**REQUIRED TASK**
For this exercise, repeat all of the material verbatim apart from its images.

-------

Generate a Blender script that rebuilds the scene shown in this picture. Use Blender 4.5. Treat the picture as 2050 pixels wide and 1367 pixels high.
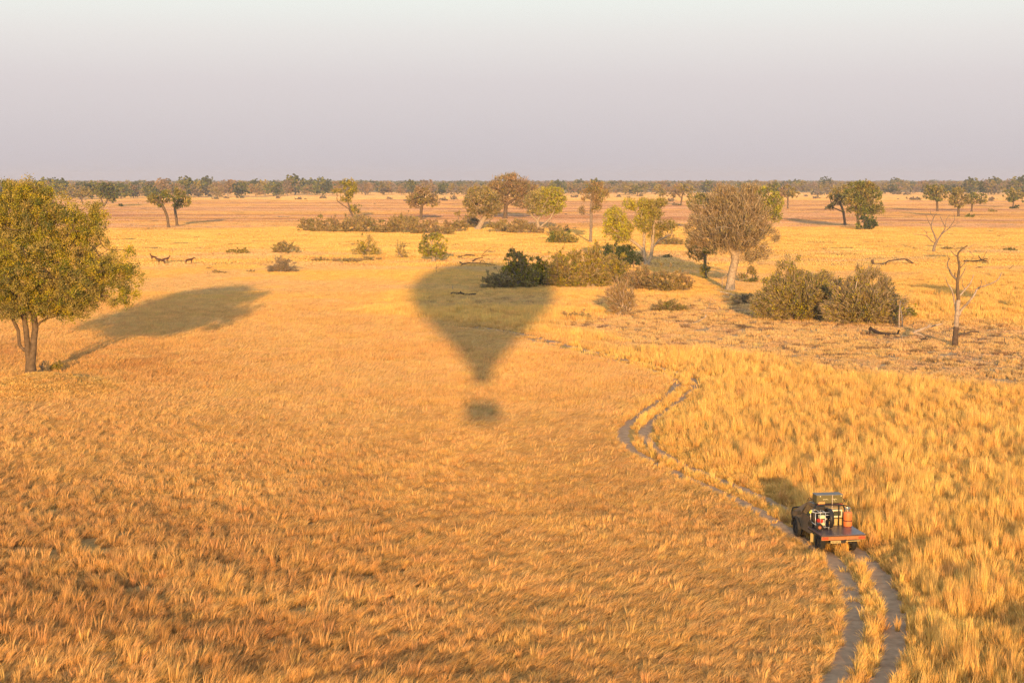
import bpy, bmesh, math, random, time
import numpy as np
from mathutils import Vector, Matrix, noise as mnoise
R = math.radians
T0 = time.time()
scene = bpy.context.scene
for o in list(bpy.data.objects): bpy.data.objects.remove(o)
# ------------------------------------------------------------------ camera
CAMH, F, HOR = 17.0, 3000.0, 363.0          # eye height, focal length in photo pixels, horizon row
PITCH = math.atan((683.5 - HOR) / F)
cam_d = bpy.data.cameras.new('camera'); cam = bpy.data.objects.new('camera', cam_d)
scene.collection.objects.link(cam); scene.camera = cam
cam.location = (0, 0, CAMH); cam.rotation_euler = (math.pi/2 - PITCH, 0, 0)
cam_d.sensor_width = 36.0; cam_d.lens = 36.0 * F / 2050.0
cam_d.clip_start = 0.1; cam_d.clip_end = 60000
# ------------------------------------------------------------------ sun and sky
SUN_E, SUN_A = R(8.35), R(-1.15)            # elevation; azimuth the light travels towards, from +Y
LDIR = Vector((math.sin(SUN_A)*math.cos(SUN_E), math.cos(SUN_A)*math.cos(SUN_E), -math.sin(SUN_E)))
sun_d = bpy.data.lights.new('sun', 'SUN'); sun = bpy.data.objects.new('sun', sun_d)
scene.collection.objects.link(sun); sun.rotation_euler = LDIR.to_track_quat('-Z', 'Y').to_euler()
sun.location = (0, -60, 60)
sun_d.energy = 5.0; sun_d.color = (1.0, 0.575, 0.205); sun_d.angle = R(0.75)
world = bpy.data.worlds.new('World'); scene.world = world; world.use_nodes = True
nt = world.node_tree; nt.nodes.clear()
w_out = nt.nodes.new('ShaderNodeOutputWorld'); bg = nt.nodes.new('ShaderNodeBackground')
sky = nt.nodes.new('ShaderNodeTexSky'); sky.sky_type = 'NISHITA'; sky.sun_disc = False
sky.sun_elevation = SUN_E; sky.sun_rotation = math.pi + SUN_A
sky.air_density = 1.0; sky.dust_density = 4.0; sky.ozone_density = 1.0; sky.altitude = 950
# the dusty anti-solar sky: pale green-grey above, pink, then mauve-grey at the horizon
tc = nt.nodes.new('ShaderNodeTexCoord'); sp = nt.nodes.new('ShaderNodeSeparateXYZ')
nt.links.new(tc.outputs['Generated'], sp.inputs[0])
ramp = nt.nodes.new('ShaderNodeValToRGB'); cr = ramp.color_ramp
SKYC = [(0.0, (0.505, 0.468, 0.510)), (0.030, (0.550, 0.502, 0.535)), (0.065, (0.612, 0.553, 0.572)),
        (0.095, (0.700, 0.660, 0.645)), (0.122, (0.755, 0.775, 0.725)), (0.25, (0.62, 0.70, 0.72)), (1.0, (0.30, 0.40, 0.52))]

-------

**RESPONSE TO THIS EXERCISE**
Generate a Blender script that rebuilds the scene shown in this picture. Use Blender 4.5. Treat the picture as 2050 pixels wide and 1367 pixels high.
import bpy, bmesh, math, random, time
import numpy as np
from mathutils import Vector, Matrix, noise as mnoise
R = math.radians
T0 = time.time()
scene = bpy.context.scene
for o in list(bpy.data.objects): bpy.data.objects.remove(o)
# ------------------------------------------------------------------ camera
CAMH, F, HOR = 17.0, 3000.0, 363.0          # eye height, focal length in photo pixels, horizon row
PITCH = math.atan((683.5 - HOR) / F)
cam_d = bpy.data.cameras.new('camera'); cam = bpy.data.objects.new('camera', cam_d)
scene.collection.objects.link(cam); scene.camera = cam
cam.location = (0, 0, CAMH); cam.rotation_euler = (math.pi/2 - PITCH, 0, 0)
cam_d.sensor_width = 36.0; cam_d.lens = 36.0 * F / 2050.0
cam_d.clip_start = 0.1; cam_d.clip_end = 60000
# ------------------------------------------------------------------ sun and sky
SUN_E, SUN_A = R(8.35), R(-1.15)            # elevation; azimuth the light travels towards, from +Y
LDIR = Vector((math.sin(SUN_A)*math.cos(SUN_E), math.cos(SUN_A)*math.cos(SUN_E), -math.sin(SUN_E)))
sun_d = bpy.data.lights.new('sun', 'SUN'); sun = bpy.data.objects.new('sun', sun_d)
scene.collection.objects.link(sun); sun.rotation_euler = LDIR.to_track_quat('-Z', 'Y').to_euler()
sun.location = (0, -60, 60)
sun_d.energy = 5.0; sun_d.color = (1.0, 0.575, 0.205); sun_d.angle = R(0.75)
world = bpy.data.worlds.new('World'); scene.world = world; world.use_nodes = True
nt = world.node_tree; nt.nodes.clear()
w_out = nt.nodes.new('ShaderNodeOutputWorld'); bg = nt.nodes.new('ShaderNodeBackground')
sky = nt.nodes.new('ShaderNodeTexSky'); sky.sky_type = 'NISHITA'; sky.sun_disc = False
sky.sun_elevation = SUN_E; sky.sun_rotation = math.pi + SUN_A
sky.air_density = 1.0; sky.dust_density = 4.0; sky.ozone_density = 1.0; sky.altitude = 950
# the dusty anti-solar sky: pale green-grey above, pink, then mauve-grey at the horizon
tc = nt.nodes.new('ShaderNodeTexCoord'); sp = nt.nodes.new('ShaderNodeSeparateXYZ')
nt.links.new(tc.outputs['Generated'], sp.inputs[0])
ramp = nt.nodes.new('ShaderNodeValToRGB'); cr = ramp.color_ramp
SKYC = [(0.0, (0.505, 0.468, 0.510)), (0.030, (0.550, 0.502, 0.535)), (0.065, (0.612, 0.553, 0.572)),
        (0.095, (0.700, 0.660, 0.645)), (0.122, (0.755, 0.775, 0.725)), (0.25, (0.62, 0.70, 0.72)), (1.0, (0.30, 0.40, 0.52))]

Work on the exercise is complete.